The national heads will chronicle most of them amply; the woeful O-line play, the mediocre pass rush, receivers that can’t separate, and (did I mention?) the woeful O-line play.  Add for good measure, the interior pass rush that we thought would crush offenses from the inside out in the same way frat boys crush beer cans on their drunken foreheads to attract dim-witted co-eds, which was nowhere to be found; ditto for the O-line, the alleged strength of the team.  The secondary play, (without Will Hill, admittedly) was also below par.   

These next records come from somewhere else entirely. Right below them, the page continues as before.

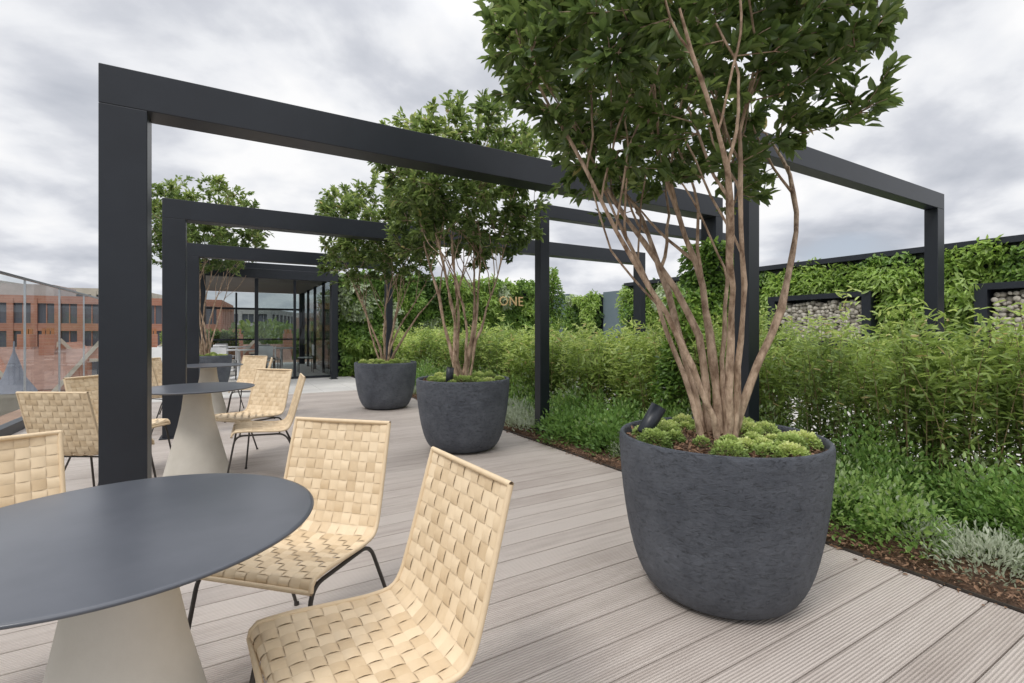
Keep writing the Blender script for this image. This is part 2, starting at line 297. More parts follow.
# ---------------- trees
def tree(p,seed,cc,cr,zmin,nst=8,lean=0.34,ntw=900,nl=14,leaf=.07,name='potted_tree',z0=0.66,sr=1.0):
    rr=random.Random(seed); rg=np.random.default_rng(seed); e=empty(name,p,0); T=Tubes()
    cc=Vector(cc); cr=Vector(cr); nodes=[]
    def inside(q,s=1.0):
        dx,dy,dz=(q.x-cc.x)/cr.x,(q.y-cc.y)/cr.y,(q.z-cc.z)/cr.z; return dx*dx+dy*dy+abs(dz)**3<s*s
    def grow(p0,d,L,r0,r1,ns,wan,up):
        pts=[p0.copy()]; rad=[r0]; q=p0.copy(); d=d.normalized()
        for i in range(ns):
            d=(d+Vector((rr.gauss(0,wan),rr.gauss(0,wan),rr.gauss(0,wan*.5)+up))).normalized()
            q=q+d*L/ns; pts.append(q.copy()); rad.append(r0+(r1-r0)*(i+1)/ns)
        return pts,rad,d
    def rdir(d,s):
        v=Vector((rr.gauss(0,1),rr.gauss(0,1),rr.gauss(0,.7))); v=(v-d*v.dot(d)).normalized()
        return (d+v*s).normalized()
    for i in range(nst):
        a=i*2*math.pi/nst+rr.uniform(-.3,.3); l=lean*rr.uniform(.3,1.15); o=rr.uniform(.02,.075)
        p0=Vector((o*math.cos(a),o*math.sin(a),z0)); d=Vector((math.cos(a)*l*.6,math.sin(a)*l*.6,1))
        L=rr.uniform(1.5,2.0)*(cc.z-z0)/2.2; r0=rr.uniform(.015,.029)*sr
        pts,rad,_=grow(p0,d,L,r0,.005,14,.095,.03)
        for k,q in enumerate(pts):
            t=k/14; q.x+=math.cos(a)*l*.22*t*t+cc.x*t*t; q.y+=math.sin(a)*l*.22*t*t+cc.y*t*t
        rad=[x*(1+.10*rr.gauss(0,1)) for x in rad]
        T.add(pts,rad,9); nodes+=[(q,rad[k]) for k,q in enumerate(pts) if k>6]
        n1=7
        for b in range(n1):
            t=0.34+0.66*(b+rr.random()*.8)/n1; k=min(int(t*14),13)
            pd=(pts[k+1]-pts[k]).normalized(); q0=pts[k]
            d1=rdir(pd,rr.uniform(.35,.75)); L1=rr.uniform(.45,.8)*(1.15-t*.35)
            p1,r1,_=grow(q0,d1,L1,min(rad[k]*.6,.011),.004,8,.12,.06)
            kk=len(p1)
            while kk>2 and not inside(p1[kk-1],.92) and p1[kk-1].z>cc.z-cr.z: kk-=1
            if p1[kk-1].z<zmin: continue
            p1=p1[:kk]; r1=r1[:kk]
            T.add(p1,r1,6); nodes+=[(q,r1[j]) for j,q in enumerate(p1) if j>1]
    ND=np.array([tuple(q) for q,_ in nodes])
    LP=[];LA=[];made=0;tries=0; gaps=rg.uniform(-1,1,(34,3))*np.array(cr)+np.array(cc); gr=rg.uniform(.11,.23,34)
    extra=[]
    while made<ntw and tries<ntw*12:
        tries+=1
        q=rg.uniform(-1,1,3)*1.08; rad2=math.hypot(q[0],q[1])
        bump=1+.12*math.sin(3*math.atan2(q[1],q[0])+q[2]*4+seed)+.07*math.sin(7*math.atan2(q[1],q[0])-q[2]*6)
        if rad2**2+abs(q[2])**3>bump*bump: continue
        if rad2<.5 and rg.random()<.5: continue
        P=np.array(cc)+q*np.array(cr)
        if P[2]<zmin+.12*math.sin(5*P[0]+seed)+.10*rg.normal(): continue
        if np.any(np.linalg.norm(gaps-P,axis=1)<gr) and rg.random()<.92: continue
        dd=np.linalg.norm(ND-P,axis=1)+np.maximum(0,ND[:,2]-P[2])*.6; k=int(np.argmin(dd))
        if dd[k]>.75: continue
        a=Vector(ND[k]); b=Vector(P); L=(b-a).length
        mid=a.lerp(b,.5)+Vector((rr.gauss(0,.08),rr.gauss(0,.08),rr.gauss(0,.05)-.03))*L
        pts=[a,a.lerp(mid,.5).lerp(mid,.1),mid,mid.lerp(b,.5)+Vector((0,0,.02*L)),b]
        r0=.0022+.004*min(L,.6); T.add(pts,[r0,r0*.8,r0*.65,r0*.5,.0012],4); made+=1
        if L>.2 and len(ND)<3000: extra.append(mid); 
        if len(extra)>40: ND=np.concatenate([ND,np.array([tuple(x) for x in extra])]); extra=[]
        ax=(b-mid).normalized()
        for h in range(nl):
            f=rr.random()**.7; L_=min(L,.22); base=b-ax*L_*(1-f)+Vector((rr.gauss(0,.006),rr.gauss(0,.006),rr.gauss(0,.006)))
            ld=rdir(ax,rr.uniform(.4,1.5)); ld.z-=.08
            LP.append(base); LA.append(ld)
    T.make('trunk_and_branches',M['bark'],e)
    n=len(LP); P=np.array([tuple(q) for q in LP]); A=np.array([tuple(q) for q in LA])
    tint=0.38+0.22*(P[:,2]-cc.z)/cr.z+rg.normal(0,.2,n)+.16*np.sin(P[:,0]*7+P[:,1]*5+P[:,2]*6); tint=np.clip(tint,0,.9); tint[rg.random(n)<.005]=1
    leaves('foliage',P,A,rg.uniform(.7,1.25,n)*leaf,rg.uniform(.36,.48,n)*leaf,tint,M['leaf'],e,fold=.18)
    return n,made
cnt=[]
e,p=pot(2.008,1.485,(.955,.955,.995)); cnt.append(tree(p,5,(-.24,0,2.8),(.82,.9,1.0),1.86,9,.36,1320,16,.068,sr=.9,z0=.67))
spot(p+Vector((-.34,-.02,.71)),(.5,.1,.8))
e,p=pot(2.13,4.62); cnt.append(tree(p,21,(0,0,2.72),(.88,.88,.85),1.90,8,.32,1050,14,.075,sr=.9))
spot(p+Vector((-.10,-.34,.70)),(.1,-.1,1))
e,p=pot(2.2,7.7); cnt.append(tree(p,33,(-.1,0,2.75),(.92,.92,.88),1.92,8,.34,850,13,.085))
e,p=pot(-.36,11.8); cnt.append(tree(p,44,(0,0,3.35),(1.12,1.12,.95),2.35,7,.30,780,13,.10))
print('leaves',cnt)

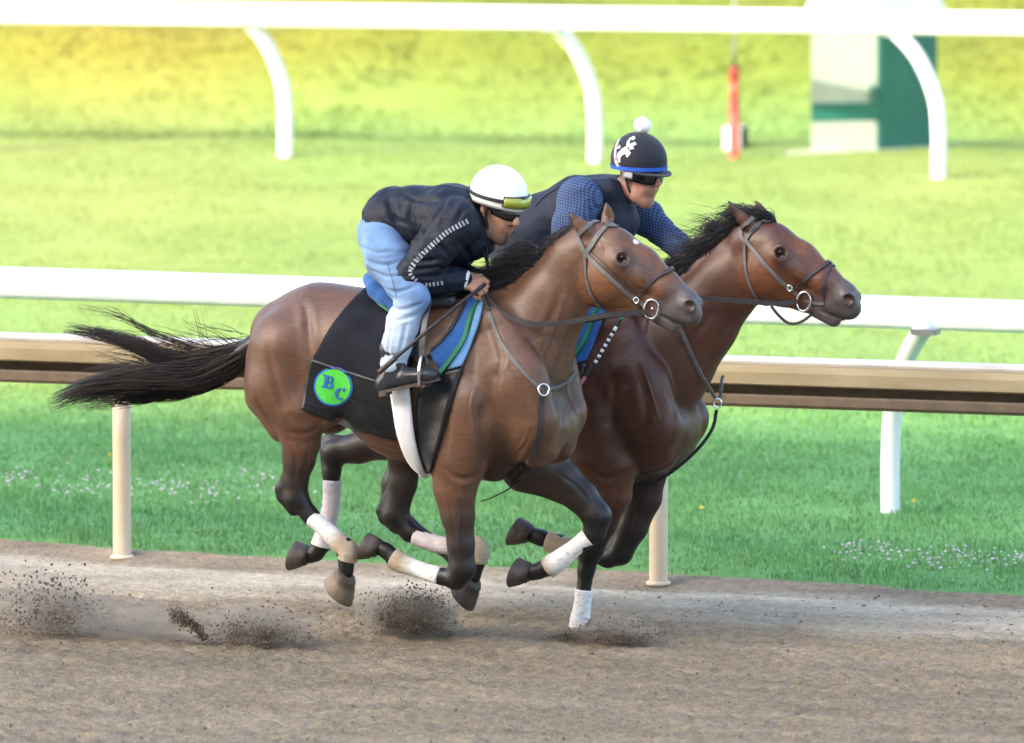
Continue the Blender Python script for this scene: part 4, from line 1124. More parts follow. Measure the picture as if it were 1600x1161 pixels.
# ---- far horse (same build, a darker coat, the leading foreleg on the ground)
FB = (0.070, 0.025, 0.013); FD = (0.020, 0.009, 0.007); FR_ = (0.140, 0.048, 0.018)
def shift(lst, dx, dy, c=None):
    out = []
    for pts, k in lst:
        out.append(([(p[0] + dx, p[1] + dy) + tuple(p[2:5]) + ((c,) if len(p) > 5 else ()) for p in pts], k))
    return out
far_p = dict(
    bay=FB, dark=FD, red=FR_, pale=FB, muzzle=(0.078, 0.062, 0.063), lid=(0.024, 0.016, 0.015), torso=(0, 0), head=(246, -7, -0.02),
    star=(998, 372, .02, 0.018, (0.45, 0.36, 0.34)), marks=[(1084, 450, .012, .016, (.62, .55, .56)), (1078, 446, .01, .013, (.6, .52, .52))],
    body=[
        ([(705,550,0,86,.92,FB),(760,553,0,90,.92,FB),(840,595,0,122,.70,FB),(915,605,0,132,.64,FB),(978,640,0,108,.80,FD)], .06),
        ([(640,530,0,46,.7,FB),(705,520,0,66,.9,FB)], .06),
        ([(840,515,0,42,.7,FD),(945,490,0,34,.55,FB),(1000,505,0,30,.6,FB)], .08),
        ([(975,600,0,100,.74,FB),(1035,560,0,82,.62,FB),(1090,500,0,63,.58,FB),(1136,445,0,52,.56,FB),(1172,400,0,42,.56,FB)], .07),
        ([(955,482,0,24,.5,FB),(1030,465,0,20,.45,FB),(1095,415,0,18,.45,FB),(1155,368,0,16,.6,FB)], .06),
        ([(840,665,0,55,.85,FD),(900,695,0,50,.8,FD),(970,718,0,40,.8,FD),(1030,700,0,38,.8,FD)], .06),
    ],
    both=[
        ([(652,552,.14,60,.8,FB),(650,600,.15,56,.75,FB),(672,650,.17,42,.7,FB)], .04),
        ([(960,525,.13,44,.5,FB),(990,610,.19,60,.5,FB),(1022,665,.18,45,.6,FB)], .04),
        ([(925,645,.20,54,.55,FB),(935,700,.18,50,.6,FB)], .03),
        ([(1024,694,.10,42,.8,FB),(1046,674,.06,34,.9,FB)], .07),
    ],
    carve=[
        ([(1150,500,.155,10),(1105,555,.21,10),(1065,615,.24,9)], .07),
        ([(966,600,.285,5),(954,660,.29,6)], .08),
    ],
    ears=[
        ([(1172,352,.052,12,.8,FB),(1160,341,.062,10,.6,FB),(1148,327,.066,6,.6,FD),(1138,314,.068,2.2,.8,SHN)],
         [(1166,345,.085,5,.45),(1152,331,.084,3.5,.45)]),
        ([(1192,345,-.045,11,.7,FB),(1190,332,-.055,9,.6,FB),(1186,322,-.055,5,.6,FB),(1180,314,-.055,2.2,.8,SHN)],
         [(1196,334,-.045,4,.5),(1191,324,-.045,3,.5)]),
    ],
    furrows=[
        ([(1152,466),(1142,500),(1118,545),(1085,600)], .020, .012, True), ([(1126,440),(1110,490),(1080,530),(1050,560)], .018, .008, True),
        ([(985,545),(1000,590),(1010,640),(1004,680)], .022, .011, True), ([(945,560),(960,610),(955,660)], .020, .009, True),
        ([(1040,600),(1052,640),(1048,690)], .018, .009, True), ([(1066,690),(1050,720),(1020,735),(996,728)], .016, .011, True),
        ([(920,725),(945,748),(972,740)], .016, .012, True), ([(952,760),(948,800),(934,840)], .009, .005, False), ([(968,758),(958,800)], .009, .005, False),
        ([(1000,775),(994,810),(982,845)], .009, .005, False),
        ([(1176,466),(1166,442),(1164,414),(1170,394)], .012, .008, True), ([(1232,430),(1252,444),(1270,456)], .008, .006, True),
        ([(1238,394),(1254,406),(1266,418)], .009, .005, True), ([(1206,388),(1212,380),(1224,379),(1234,386)], .007, .005, True),
        ([(1292,440),(1302,450),(1306,464)], .008, .005, True), ([(1190,470),(1214,472),(1238,470)], .010, .006, True),
        ([(1000,560),(1016,610),(1030,655)], .006, -.007, True), ([(955,755),(946,800),(930,840)], .0055, -.006, False), ([(1240,428),(1258,437),(1274,436)], .005, -.006, True),
        ([(1330,502),(1315,498),(1299,492),(1283,485)], .0065, .020, True, (.010, .008, .008))],
    legs=[
        dict(k=.025, pts=[(650,650,.15,50,.75,FB),(605,685,.14,33,.75,FD),(560,700,.13,24,.75,FD),(522,706,.13,20,.8,BLK),(518,738,.13,14,.85,BLK),(516,790,.13,11.5,.9,BLK),(505,846,.13,15,.9,BLK),(494,864,.13,12,1,BLK),(484,868,.13,13,1,BLK)],
             extra=[[(545,688,.13,7,.6,BLK),(514,686,.13,9,.6,BLK),(507,694,.13,8.5,.6,BLK),(510,726,.13,9,.7,BLK)]],
             wrap=dict(dirt=.02, pts=[(519,750,.13,13.5,WL),(517,790,.13,12.5,WL),(507,836,.13,14,WL),(503,852,.13,15.5,WW)]),
             hoof=((482,868),(450,877),.13,1.0,HGY)),
        dict(k=.025, pts=[(665,660,-.15,48,.75,FD),(640,710,-.14,30,.75,FD),(618,755,-.13,22,.75,FD),(612,790,-.13,19,.8,BLK),(640,822,-.13,13,.85,BLK),(680,850,-.13,11,.9,BLK),(712,868,-.13,15,.9,BLK),(716,885,-.13,11,1,BLK),(718,892,-.13,12,1,BLK)],
             hoof=((718,884),(722,905),-.13,.8,HGY)),
        dict(k=.022, pts=[(950,725,.15,52,.65,FB),(954,770,.14,34,.72,FB),(940,815,.135,25,.8,FD),(923,858,.13,20,.85,BLK),(916,890,.13,13,.9,BLK),(911,930,.13,11.5,.9,BLK),(907,968,.13,14,.9,BLK),(912,986,.13,12,1,BLK),(915,992,.13,12,1,BLK)],
             wrap=dict(dirt=.10, pts=[(913,921,.13,13,WW),(910,945,.13,12.5,WW),(906,972,.13,15,WW),(905,990,.13,14,WW)]),
             hoof=((917,992),(934,1012),.13,1.0,HGY)),
        dict(k=.022, pts=[(1000,735,-.15,48,.7,FD),(1002,775,-.15,33,.72,FD),(987,822,-.145,26,.8,SHN),(968,862,-.14,21,.85,BLK),(950,872,-.14,15,.85,BLK),(908,862,-.14,11.5,.9,BLK),(872,850,-.14,15,.9,BLK),(845,840,-.14,12,1,BLK),(832,836,-.14,13,1,BLK)],
             wrap=dict(dirt=.12, pts=[(935,868,-.14,13.5,WL),(905,861,-.14,12,WT),(876,852,-.14,15,WT),(856,845,-.14,14,WT)]),
             hoof=((828,834),(790,838),-.14,1.0,HGY)),
    ])
FAR, SKF, HPF = build_horse('far', FRF, 'dark reddish bay horse half hidden behind the other, its head in front', far_p)

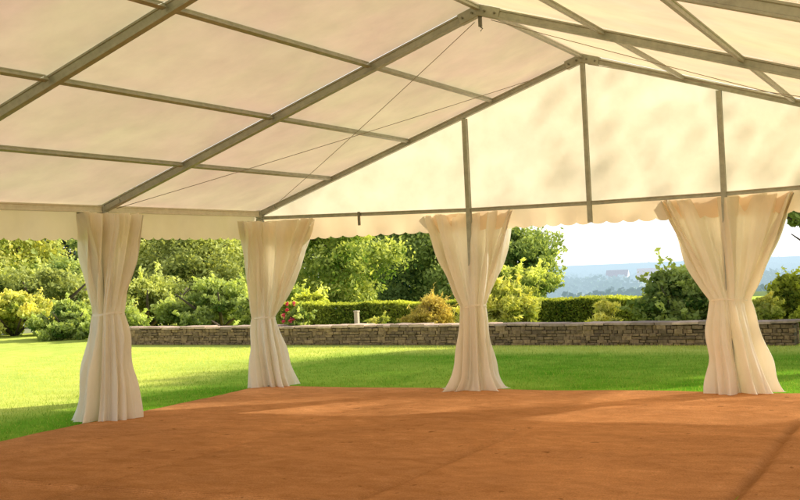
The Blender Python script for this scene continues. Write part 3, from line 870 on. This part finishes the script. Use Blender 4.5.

But seriously, has anyone ever seen the problems snapping the ball that we saw today?  Really, have you ever watched a more laughable QB exchange?  We at SNL kept waiting fo Benny Hill to run onto thefield with the Keystone Cops giving chase (and the snaggle-tooths in Bikinis).  Put another way, at what point during today’s game did you decide that da’ little U was better on offense than UF, because, after all, they could HIKE THE FREAKIN’ BALL?  Put yet another way, have you seen any team on UF’s schedule that looked less impressive in its debut?  UGA and FSU hung 50-something on their opening day fodder; South Carolina hung 40-something on a team that is as good or better than UF’s opening day foe, and looked crisp doing it. 

For the eternal optimist, there is this:  Urban can – with much enthusiasm, tell this team that as of today, they suck.  Can they get better?  Sure.  How much better?  Who knows.  But, if you look in the mirror, Gator fan, you will see a team that is now a co-favorite to win the East, and even this scenario is rosy when evidentiary principles are applied. 

For those more prone to doomsday scenarios there’s this:  Florida may be the third best team in the state this year, fourth if USF comes in and beats that a** next week, which the bulls and their drunken, low-end, mouth-jewelried fan base have to believe is possible after watching today’s pillow fight at The Swamp. 

Those prone to fatalism (if you sell your car after the battery dies, this is you), may note that today’s offensive debacle is a continuation of last year’s painful campaign, which was a lot like watching muffin-topped hillbilly chicks dance after a six-Zima bender on most Saturdays.  How many third and 20-somethings did we see today?  Urb was practically playing Techmo Bowl most of the time. 

Brantley was solid if unspectacular when he managed to field the snap, and he’ll likely be the savior this year; if one is to be had.  But in the aggregate, today’s showing was pitiful.